Все пространства «Астенического синдрома» — концентрация прошлого дискурса, автором для которого была сама действительность, когда-то выделив его из себя. Все пространства «Астенического синдрома» сконцентрированы на крохотном пятачке в старой части города Одессы. Прошлый дискурс взял на себя ответственность за начало пространства, оно есть в нем. ‹…› здесь все заполнено неподлинными, безличными знаками: указатели в метро, сваленные в кучу указатели на улице, указатели на стенде над головой героя, лежащего на лавочке, цитата из вождя за спиной помешанного над лужей и т. д. Неподлинность ограничивает каждое пространство, замыкает его на себя: вагоны отдельно, эскалаторы отдельно. Пространство оказывается, подобно фассбиндеровскому, но — против фассбиндеровского — не предполагающим ничего живого, потому что гипотеза чужая. Значит, ложная. И эта безличная ложь настолько всеобща, что прошлый дискурс вынужден начать со лжи — во лжи. 

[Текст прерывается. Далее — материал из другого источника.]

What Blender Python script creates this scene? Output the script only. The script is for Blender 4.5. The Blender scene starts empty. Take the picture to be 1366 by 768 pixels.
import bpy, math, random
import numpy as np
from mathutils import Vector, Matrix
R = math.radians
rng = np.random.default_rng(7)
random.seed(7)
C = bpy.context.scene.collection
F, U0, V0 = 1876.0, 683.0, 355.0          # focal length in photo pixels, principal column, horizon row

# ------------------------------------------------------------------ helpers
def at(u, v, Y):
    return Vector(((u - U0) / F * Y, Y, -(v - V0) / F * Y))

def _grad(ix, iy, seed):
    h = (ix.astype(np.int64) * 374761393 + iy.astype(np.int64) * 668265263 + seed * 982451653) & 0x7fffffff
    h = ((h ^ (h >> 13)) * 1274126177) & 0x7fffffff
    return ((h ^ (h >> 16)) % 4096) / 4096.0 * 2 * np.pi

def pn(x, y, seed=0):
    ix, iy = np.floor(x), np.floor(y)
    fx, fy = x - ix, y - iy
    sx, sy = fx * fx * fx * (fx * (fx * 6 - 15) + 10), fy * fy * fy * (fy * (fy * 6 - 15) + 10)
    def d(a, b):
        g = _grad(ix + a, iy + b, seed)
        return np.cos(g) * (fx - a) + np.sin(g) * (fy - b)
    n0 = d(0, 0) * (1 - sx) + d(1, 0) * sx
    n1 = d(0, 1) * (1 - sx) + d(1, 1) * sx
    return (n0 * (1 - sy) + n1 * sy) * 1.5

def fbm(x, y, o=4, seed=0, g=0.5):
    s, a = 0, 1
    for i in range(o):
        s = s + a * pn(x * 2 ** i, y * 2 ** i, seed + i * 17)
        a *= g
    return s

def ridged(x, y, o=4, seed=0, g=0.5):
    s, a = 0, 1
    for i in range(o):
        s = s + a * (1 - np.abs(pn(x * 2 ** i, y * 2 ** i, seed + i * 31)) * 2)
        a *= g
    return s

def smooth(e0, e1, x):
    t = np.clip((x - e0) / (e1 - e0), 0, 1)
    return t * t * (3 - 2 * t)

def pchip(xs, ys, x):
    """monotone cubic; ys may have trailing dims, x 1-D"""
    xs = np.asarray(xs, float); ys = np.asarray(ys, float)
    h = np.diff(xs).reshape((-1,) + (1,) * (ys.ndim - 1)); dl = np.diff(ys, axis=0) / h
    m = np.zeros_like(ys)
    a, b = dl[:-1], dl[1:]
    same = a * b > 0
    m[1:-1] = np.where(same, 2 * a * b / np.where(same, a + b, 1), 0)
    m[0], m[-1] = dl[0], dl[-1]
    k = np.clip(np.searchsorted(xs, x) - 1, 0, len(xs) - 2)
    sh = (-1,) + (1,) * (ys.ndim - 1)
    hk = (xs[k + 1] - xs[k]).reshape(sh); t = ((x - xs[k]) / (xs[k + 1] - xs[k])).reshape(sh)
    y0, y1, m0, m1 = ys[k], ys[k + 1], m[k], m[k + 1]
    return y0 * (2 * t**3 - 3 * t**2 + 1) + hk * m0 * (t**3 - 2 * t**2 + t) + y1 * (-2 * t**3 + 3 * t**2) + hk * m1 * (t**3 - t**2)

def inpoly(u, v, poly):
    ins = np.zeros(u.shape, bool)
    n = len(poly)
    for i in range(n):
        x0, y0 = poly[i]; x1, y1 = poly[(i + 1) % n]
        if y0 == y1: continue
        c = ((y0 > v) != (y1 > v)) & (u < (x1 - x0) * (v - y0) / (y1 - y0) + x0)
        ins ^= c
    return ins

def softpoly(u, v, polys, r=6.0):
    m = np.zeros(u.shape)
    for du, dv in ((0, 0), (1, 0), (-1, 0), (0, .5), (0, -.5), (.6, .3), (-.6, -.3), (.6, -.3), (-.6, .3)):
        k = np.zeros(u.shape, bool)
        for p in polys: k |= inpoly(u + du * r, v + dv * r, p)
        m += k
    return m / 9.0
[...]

У всех тех прохожих, кто лишь однажды мелькнул на улице, то есть был увиден лишь прошлым дискурсом, неподлинность обнаруживается и в поведении: человек на скамейке, читающий кошачьи стихи, которые, по его собственным словам, никому не нужны, грассирующая старуха у приема стеклотары с историей о собачке, которая ей так и не досталась, визгливая гражданка, которая так и не добилась рыбки почище, — все, что они переживают, на самом деле не произошло. Неподлинность увеличивается и играми, идущими на протяжении всего фильма: листанием на уроке английского скабрезных картинок и фокусом «шарик есть — шарика нет», листанием на педсовете других мультискабрезных картинок и тем же фокусом с той разницей, что взрослые над ним смеются (дети верят в игры, взрослые — уже нет). Апофеоз игры — живые картины в голом виде в родительском доме. Люди разбивают пространство окончательно, вдребезги, все они показаны не слышащими друг друга: ни в очереди, ни дома. «Как-он-нам-надоел» дамы в красной вязаной шапочке с регулярностью грампластинки очерчивает замкнутый круг беседы, который удваивается ее зеркальным отражением шапочки голубой. 

Но, вопреки всей этой игрушечности, случайные прохожие чрезвычайно разнообразны, каждый из них разительно непохож на другого, один другому аномалия, странность, а с третьим аномалия оба. Такая всенепохожесть гротескна. Один говорит стихами, другой — негр, третья не по годам обвешана и накрашена, и мимика ее необычайна, и даже теща героя, — что может быть банальнее! — оказывается буряткой в стеганом войлочном халате. Все они по-разному кричат. И это значит, что весь их крик — на самих себя, а с ними и вся странность — для самих себя, и только тогда они не равны сами себе, тогда они — люди. ‹…› На их уровне, на уровне прошлого дискурса длительность невозможна. Тогда относительно прошлого возникает дискурс протагониста.

Протагонист Николаша, Николай Алексеич, кажется понимающим. ‹…› Его появление уже свидетельствует о нем как о протагонисте. Так же, как любой человек толпы, он дремлет в вагоне на чьих-то плечах, но — единственный из всех, — он виден еще и в глубоком сне. Поэтому когда вслед за тем он появляется бодрствующим, именно на контрасте с глубоким сном позволительно сделать вывод, который нельзя сделать ни о ком другом: что он не сомнамбула, а свежий экземпляр в здравом уме и твердой памяти. Кроме того, Николаша, в отличие от других, неподвластен ограниченности пространства, созданного наглядной агитацией, — он свободно передвигается. Он и по профессии — учитель чужого языка, то есть человек, обязанный понимать других: и детей, и иностранцев ‹…›. 

Но, соединяя своим присутствием кошачьего стихотворца, тараторящую даму, близнецов-собачниц и вращающихся влюбленных, Николаша, тем не менее, не может дослушать никого из них. Или вот сцена с помешанным у лужи во дворе, относящаяся (хотя и задним числом) к дискурсу Николаши, — это он ее видел: когда Ивников уже перестал вести за собой камеру, перестал связывать пространство, когда он кинул урну в окно к детям подземелья, Николаша, тем не менее, изъявляет благодарность, стало быть, он видел не все. И это «не все» дает в результате отчужденность Ивникова ‹…›. Николаша уже не может увидеть и понять все, а на исходе ХХ века понять не все означает не понять ничего. 

Тарханова Е. Lyrica theoretica (кино и философия диалога) // Киноведческие записки. 1992. № 16.